__TASK STATEMENT__. Note each line where "scene" appears, and copy it.

__INFORMATION SUPPLIED__.
########################################
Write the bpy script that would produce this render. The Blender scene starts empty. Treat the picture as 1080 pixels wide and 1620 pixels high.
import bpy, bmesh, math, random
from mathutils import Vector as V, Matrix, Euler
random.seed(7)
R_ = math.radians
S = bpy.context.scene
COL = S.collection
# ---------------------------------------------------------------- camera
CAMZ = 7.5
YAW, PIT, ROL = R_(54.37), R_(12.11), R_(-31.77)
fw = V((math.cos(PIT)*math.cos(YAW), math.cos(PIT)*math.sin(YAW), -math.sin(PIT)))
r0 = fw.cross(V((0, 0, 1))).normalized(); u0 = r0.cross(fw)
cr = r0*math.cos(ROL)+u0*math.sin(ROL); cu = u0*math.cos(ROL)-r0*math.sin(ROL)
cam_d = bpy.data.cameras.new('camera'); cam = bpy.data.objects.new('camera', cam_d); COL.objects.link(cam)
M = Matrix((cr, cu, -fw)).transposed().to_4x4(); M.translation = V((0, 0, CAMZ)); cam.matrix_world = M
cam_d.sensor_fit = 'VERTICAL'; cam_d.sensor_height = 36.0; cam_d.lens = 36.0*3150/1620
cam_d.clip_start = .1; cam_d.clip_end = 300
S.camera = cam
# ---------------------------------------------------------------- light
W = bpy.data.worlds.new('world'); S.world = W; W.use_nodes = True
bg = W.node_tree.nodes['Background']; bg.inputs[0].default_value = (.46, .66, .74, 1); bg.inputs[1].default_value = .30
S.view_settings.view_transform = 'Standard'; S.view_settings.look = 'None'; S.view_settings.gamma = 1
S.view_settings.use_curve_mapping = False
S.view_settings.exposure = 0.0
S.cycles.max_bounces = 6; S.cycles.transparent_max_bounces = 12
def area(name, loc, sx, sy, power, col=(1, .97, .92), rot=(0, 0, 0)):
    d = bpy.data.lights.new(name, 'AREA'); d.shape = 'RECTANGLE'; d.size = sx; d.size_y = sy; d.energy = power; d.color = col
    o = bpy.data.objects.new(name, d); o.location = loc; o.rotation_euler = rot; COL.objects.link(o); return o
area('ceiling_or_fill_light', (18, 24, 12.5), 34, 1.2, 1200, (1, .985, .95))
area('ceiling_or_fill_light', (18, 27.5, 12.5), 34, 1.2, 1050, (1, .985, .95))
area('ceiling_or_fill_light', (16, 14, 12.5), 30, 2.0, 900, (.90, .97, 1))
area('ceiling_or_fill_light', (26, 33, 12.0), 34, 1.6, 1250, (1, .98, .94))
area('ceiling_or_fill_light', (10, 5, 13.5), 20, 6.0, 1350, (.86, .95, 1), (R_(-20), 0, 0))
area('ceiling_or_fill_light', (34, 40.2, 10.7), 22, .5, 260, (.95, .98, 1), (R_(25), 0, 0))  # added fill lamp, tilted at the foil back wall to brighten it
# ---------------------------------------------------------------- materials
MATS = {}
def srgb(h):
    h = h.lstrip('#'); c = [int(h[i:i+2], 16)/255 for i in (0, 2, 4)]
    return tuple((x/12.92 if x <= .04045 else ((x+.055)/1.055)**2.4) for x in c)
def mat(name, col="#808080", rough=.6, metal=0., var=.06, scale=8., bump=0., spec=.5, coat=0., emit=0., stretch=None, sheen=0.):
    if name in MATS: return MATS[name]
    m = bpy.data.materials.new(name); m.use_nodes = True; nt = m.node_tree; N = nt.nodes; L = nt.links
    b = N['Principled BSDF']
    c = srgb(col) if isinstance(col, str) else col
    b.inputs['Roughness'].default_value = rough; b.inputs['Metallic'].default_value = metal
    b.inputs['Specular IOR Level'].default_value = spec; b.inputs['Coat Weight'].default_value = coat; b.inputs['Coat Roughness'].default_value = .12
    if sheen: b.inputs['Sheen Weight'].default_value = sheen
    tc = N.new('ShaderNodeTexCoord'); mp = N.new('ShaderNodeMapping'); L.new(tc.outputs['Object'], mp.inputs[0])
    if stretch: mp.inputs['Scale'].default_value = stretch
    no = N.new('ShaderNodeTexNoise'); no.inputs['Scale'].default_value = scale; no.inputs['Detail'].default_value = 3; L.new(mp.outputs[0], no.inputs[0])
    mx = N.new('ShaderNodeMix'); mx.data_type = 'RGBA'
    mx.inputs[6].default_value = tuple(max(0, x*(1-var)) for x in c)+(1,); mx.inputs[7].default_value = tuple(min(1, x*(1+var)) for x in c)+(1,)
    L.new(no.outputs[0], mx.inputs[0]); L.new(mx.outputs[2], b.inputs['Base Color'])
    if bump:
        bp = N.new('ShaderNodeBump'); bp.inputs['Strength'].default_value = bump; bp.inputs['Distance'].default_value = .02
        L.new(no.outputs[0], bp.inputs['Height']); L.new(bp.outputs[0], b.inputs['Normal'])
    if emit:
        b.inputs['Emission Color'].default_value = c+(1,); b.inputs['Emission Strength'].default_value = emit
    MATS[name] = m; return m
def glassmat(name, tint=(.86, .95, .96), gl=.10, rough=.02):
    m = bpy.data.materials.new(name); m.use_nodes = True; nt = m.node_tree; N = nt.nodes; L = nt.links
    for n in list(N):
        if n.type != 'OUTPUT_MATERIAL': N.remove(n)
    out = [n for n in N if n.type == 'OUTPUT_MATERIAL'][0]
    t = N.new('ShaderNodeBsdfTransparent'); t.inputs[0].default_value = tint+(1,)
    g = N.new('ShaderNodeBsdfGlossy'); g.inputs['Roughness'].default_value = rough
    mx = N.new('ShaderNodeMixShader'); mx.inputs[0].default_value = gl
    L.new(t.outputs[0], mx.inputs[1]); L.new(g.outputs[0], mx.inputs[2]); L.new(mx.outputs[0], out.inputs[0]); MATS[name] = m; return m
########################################
__OUTPUT__.
Write the bpy script that would produce this render. The Blender scene starts empty. Treat the picture as 1080 pixels wide and 1620 pixels high.
S = bpy.context.scene